Durante o documentário, Farah levou o seu filho, a quem chamou de Hussein, em honra à sua verdadeira identidade, até à Somalilândia para conhecer Aisha e os seus dois irmãos. “Nunca na minha vida pensei que te veria ou aos teus filhos vivos”, disse Aisha ao seu filho no momento do reencontro. “Estávamos a viver num lugar sem nada, sem gado e com terras destruídas. Todos pensávamos que estávamos a morrer. Bum, Bum’, foi tudo o que ouvimos. Mandei-te embora por causa da guerra. Mandei-te para o teu tio em Djibuti para que pudesses ter alguma coisa”.
O que Aisha não sabia foi que Farah nunca chegou até ao seu tio e que se encontrava no Reino Unido, resultado de um esquema de tráfico infantil. “Ninguém me contou. Perdi contacto contigo. Não tínhamos telefones, estradas nem nada. Não havia nada aqui, a terra foi devastada (pela guerra)”, admitiu.
Nacionalidade ilegal
Uma vez que foi obtida sobre circunstâncias ilegais, a cidadania britânica de Farah é, tecnicamente, ilegal. No documentário, um advogado explicou ao atleta que, embora tenha sido traficado para o país em criança e tenha contado a verdade às autoridades competentes, ainda há um “risco real” de que a sua nacionalidade britânica possa ser retirada.

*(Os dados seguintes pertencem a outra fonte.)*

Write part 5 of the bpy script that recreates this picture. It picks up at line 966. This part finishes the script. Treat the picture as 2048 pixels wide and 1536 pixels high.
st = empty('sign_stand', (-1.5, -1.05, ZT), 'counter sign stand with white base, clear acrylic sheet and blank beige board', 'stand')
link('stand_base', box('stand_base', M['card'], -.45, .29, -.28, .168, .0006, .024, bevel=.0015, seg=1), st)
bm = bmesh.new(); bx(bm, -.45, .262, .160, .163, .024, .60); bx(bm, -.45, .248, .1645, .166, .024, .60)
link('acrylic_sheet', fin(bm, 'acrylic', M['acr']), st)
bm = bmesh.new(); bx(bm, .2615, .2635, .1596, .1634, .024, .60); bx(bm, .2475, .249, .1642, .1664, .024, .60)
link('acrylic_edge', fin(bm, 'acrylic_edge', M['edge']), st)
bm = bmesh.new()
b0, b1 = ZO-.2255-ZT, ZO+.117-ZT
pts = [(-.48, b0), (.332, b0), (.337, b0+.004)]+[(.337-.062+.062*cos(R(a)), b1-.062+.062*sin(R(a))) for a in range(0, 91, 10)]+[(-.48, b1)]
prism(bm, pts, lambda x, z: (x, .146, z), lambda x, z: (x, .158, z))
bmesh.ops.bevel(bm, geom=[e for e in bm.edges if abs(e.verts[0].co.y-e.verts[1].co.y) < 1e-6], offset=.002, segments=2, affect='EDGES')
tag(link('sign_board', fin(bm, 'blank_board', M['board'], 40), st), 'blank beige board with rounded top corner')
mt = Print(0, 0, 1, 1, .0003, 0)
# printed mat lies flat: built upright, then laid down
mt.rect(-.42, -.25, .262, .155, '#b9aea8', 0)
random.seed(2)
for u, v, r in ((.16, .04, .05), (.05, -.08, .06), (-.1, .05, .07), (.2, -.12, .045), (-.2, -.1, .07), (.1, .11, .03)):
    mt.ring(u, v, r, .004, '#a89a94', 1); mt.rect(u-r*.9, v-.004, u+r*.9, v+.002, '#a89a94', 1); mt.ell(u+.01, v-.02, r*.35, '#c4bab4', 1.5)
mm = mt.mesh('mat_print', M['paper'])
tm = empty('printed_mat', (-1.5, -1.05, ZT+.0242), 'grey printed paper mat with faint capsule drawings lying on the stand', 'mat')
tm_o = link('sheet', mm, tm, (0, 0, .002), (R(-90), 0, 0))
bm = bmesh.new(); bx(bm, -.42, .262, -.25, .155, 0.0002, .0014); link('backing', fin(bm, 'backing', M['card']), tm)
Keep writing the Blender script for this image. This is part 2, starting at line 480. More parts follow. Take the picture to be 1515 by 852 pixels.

Um funcionário do Ministério do Interior do Reino Unido disse, no entanto, à BBC, que não serão tomadas medidas no que toca à nacionalidade do tetracampeão já que se supõe que uma criança não terá sido cúmplice quando a sua cidadania foi obtida por engano. “Se a pessoa era uma criança no momento em que foi perpetrada a fraude, falsa representação ou ocultação de facto, a assistente social deve assumir que eles não foram cúmplices de qualquer engano”, explica.
No documentário, Farah admite pensar frequentemente na pessoa cujo nome hoje usa como seu. “Muitas vezes penso no outro Mohamed Farah, o menino cujo lugar eu ocupei naquele avião, espero realmente que ele esteja bem”, referiu o atleta. “Onde quer que ele esteja, carrego o nome dele e isso pode causar problemas agora para mim e para a minha família”. O atleta disse ainda que manterá Mohamed Farah como o seu nome oficial.